この時の時代背景は、1859年5月20日に置かれています。バザーロフが宿に着いたところから物語がはじまるわけです。
バザーロフは自己紹介の後、どうするのか。
「………オーバァのえりを折りかえして、ニコライ・ペドローヴィッチにすっかり顔を出してみせた。」
この表現からの類推ですが。バザーロフが着ているのは、旅行用のグレイト・コートだろうと思われます。「大外套」。多くはダブル前で、踝までの長さ。ロシアの冬の馬での旅にも耐えられる外套だったのです。襟も大きいので、すべてを立てると顔まで隠れてしまったのでしょう。
バザーロフが出てくる小説に、『鸚哥とクリスマス』があります。曽野綾子が、昭和二十ハ年『三田文学』十二月号に発表した短篇。
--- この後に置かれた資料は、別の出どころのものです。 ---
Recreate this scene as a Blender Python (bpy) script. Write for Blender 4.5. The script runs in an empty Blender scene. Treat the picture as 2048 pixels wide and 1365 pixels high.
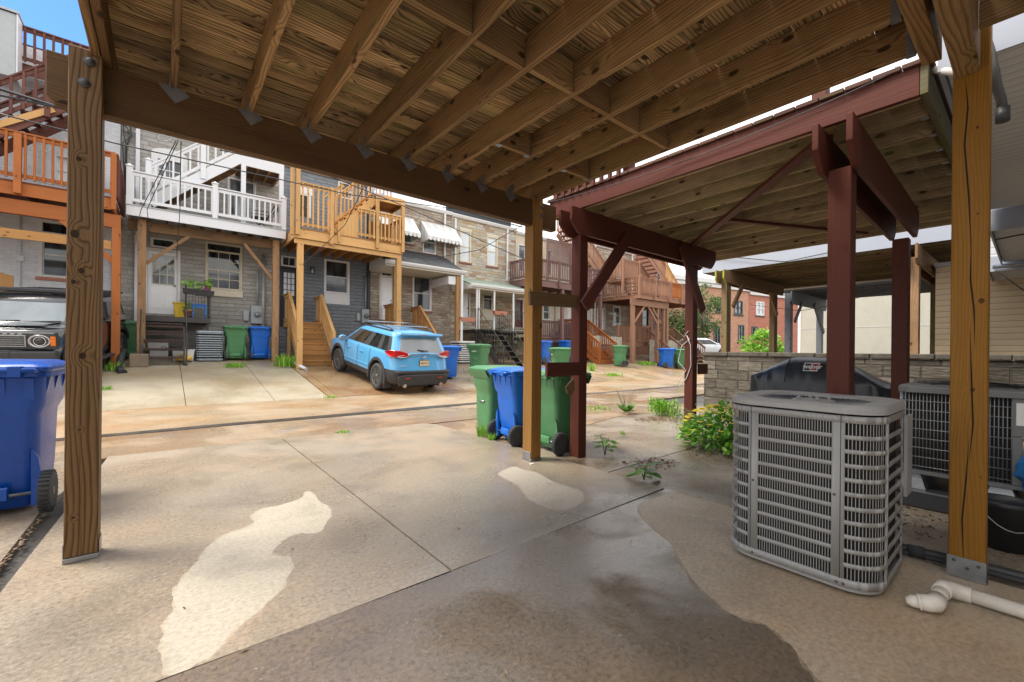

「私は未だ数えで十三にしかならなかったけれど、ツルゲーネフの小説に出てくるバザーロフという虚無的な青年を好きになっていたので……………………。」
十二歳で、ツルゲーネフの『父と子』を読む少女。かなり早熟ですね。たぶん曽野綾子自身が投影されているのでしょう。
曽野綾子が二十二歳の時に書いた『鸚哥とクリスマス』には、こんな描写も出てきます。
「………彼女はコロコロにパッディングの入った猫背の肩に、純日本的なしなをつくって……………………。」
『鸚哥とクリスマス』の時代背景は、1950年頃のことかと思われるのですが。厚い肩パッドが流行ったものです。理由があろうとなかろうと、とにかく肩パッドを入れるのが、流行だったのです。
もう少し正確に申しますと、当時の日本人の言い方としては、「パット」だったのですが。
上着にも「パット」、外套にも「パット」。それらを重ねると、収拾がつかないこともあったのですが。
人間、誰しも左右の肩が均一ということはありません。それを調整するのが、ショルダー・パッドの主な役目なのです。
どなたか肩線の美しい外套を仕立てて頂けませんでしょうか。